Tenurism

Flowing directly from the decision to pay contingent faculty less than the tenure-stream faculty is the negative attitude of tenured faculty toward their nontenured colleagues. Wandering into a faculty lounge at a community college, a tenured faculty member said out loud, “If an adjunct professor were any good, he would have landed a full-time tenure-track position by now.” This tenured professor, who served as the grievance chair for the faculty union, did not seem to notice—or care—that an adjunct was in the room.

Such prejudice is the natural solution to cognitive dissonance, which holds that when people’s belief systems conflict with their behavior, they will sometimes modify their beliefs in order to justify their behavior. The problem posed for tenure-track faculty is this: how can they justify why they are treated so well while so many of their non-tenure-track colleagues are treated so badly?

The tenured faculty member’s comment reveals ignorance of the fact that for decades there have been far more qualified applicants than there have been tenure-track jobs. But it is precisely this scarcity of full-time positions that leads those who have them to see themselves as the winners in some sort of social Darwinian landscape.

No one seems to have done a breakdown on the ages of new hires, but adjuncts nearly universally believe that the longer they are adjuncts, the less chance they have of ever attaining a tenure-track job. It is not at all unusual for tenure-track search committees, composed primarily of tenure-track professors, to ignore their own accomplished adjuncts and to hire “promising” young professors with few accomplishments.

In his book Somebodies and Nobodies: Overcoming the Abuse of Rank, Robert Fuller, former president of Oberlin College, has laid out the consequences of dividing people by rank.
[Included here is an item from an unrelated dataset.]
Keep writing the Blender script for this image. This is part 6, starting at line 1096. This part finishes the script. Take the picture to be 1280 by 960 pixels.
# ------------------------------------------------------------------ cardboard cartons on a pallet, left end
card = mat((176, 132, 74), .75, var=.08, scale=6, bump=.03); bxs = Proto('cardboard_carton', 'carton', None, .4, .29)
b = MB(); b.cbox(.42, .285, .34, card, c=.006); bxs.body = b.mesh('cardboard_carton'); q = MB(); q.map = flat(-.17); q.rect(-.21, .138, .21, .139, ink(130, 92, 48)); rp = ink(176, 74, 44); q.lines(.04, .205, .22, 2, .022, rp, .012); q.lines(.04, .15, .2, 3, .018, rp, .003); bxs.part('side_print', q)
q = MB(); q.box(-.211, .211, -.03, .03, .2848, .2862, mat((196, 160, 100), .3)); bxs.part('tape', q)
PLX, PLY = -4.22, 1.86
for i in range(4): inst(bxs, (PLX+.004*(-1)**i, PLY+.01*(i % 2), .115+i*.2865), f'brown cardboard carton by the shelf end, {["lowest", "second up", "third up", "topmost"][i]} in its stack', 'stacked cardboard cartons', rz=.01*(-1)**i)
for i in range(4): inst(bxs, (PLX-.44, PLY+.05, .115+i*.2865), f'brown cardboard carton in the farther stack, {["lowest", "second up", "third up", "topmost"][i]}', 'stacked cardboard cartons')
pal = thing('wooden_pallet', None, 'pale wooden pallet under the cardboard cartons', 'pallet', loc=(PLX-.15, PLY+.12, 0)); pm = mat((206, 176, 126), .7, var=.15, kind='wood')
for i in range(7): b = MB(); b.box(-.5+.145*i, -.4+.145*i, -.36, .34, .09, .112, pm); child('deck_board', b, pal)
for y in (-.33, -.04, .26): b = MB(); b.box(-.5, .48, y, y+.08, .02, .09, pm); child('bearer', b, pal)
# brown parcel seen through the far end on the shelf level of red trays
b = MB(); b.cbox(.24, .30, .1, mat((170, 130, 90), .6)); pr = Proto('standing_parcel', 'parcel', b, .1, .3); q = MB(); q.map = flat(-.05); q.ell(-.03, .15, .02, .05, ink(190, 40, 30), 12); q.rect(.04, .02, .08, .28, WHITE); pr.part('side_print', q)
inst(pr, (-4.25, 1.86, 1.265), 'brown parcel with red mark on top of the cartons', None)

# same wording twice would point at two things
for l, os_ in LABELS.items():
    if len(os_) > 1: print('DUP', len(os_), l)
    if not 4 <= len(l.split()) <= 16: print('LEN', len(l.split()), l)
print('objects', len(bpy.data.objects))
Echoing much of the feminist literature, Fuller describes “a disorder without a name”: rankism. Calling rankism “the mother of all Isms,” Fuller points out that neither differences in power or rank are in themselves the crux of the problem. Rather, “difficulties arise only when these differences are used as an excuse to abuse, humiliate, exploit, and subjugate. . . . The abuse of power vested in rank-holders takes the form of disrespect, inequity, discrimination, and exploitation. Since hierarchies are pyramids of power, rankism is a malady to which hierarchies of all types are susceptible.”17

Fuller notes that hierarchies can be used to divide people between somebodies and nobodies: “Rankism insults the dignity of subordinates by treating them as invisible, as nobodies. Nobody is another n-word and, like the original, it is used to justify denigration and inequity. Nobodies are insulted, disrespected, exploited, ignored. In contrast, somebodies are sought after, given preference, lionized.”18

Following Fuller, I think we can now give a name to the treatment of nontenured faculty by their tenured colleagues: tenurism. Like racism, which categorizes people by their race, and sexism, which categorizes people by their sex, tenurism categorizes people by their tenure status and makes the false assumption that tenure (or the lack of it) somehow defines the quality of the professor.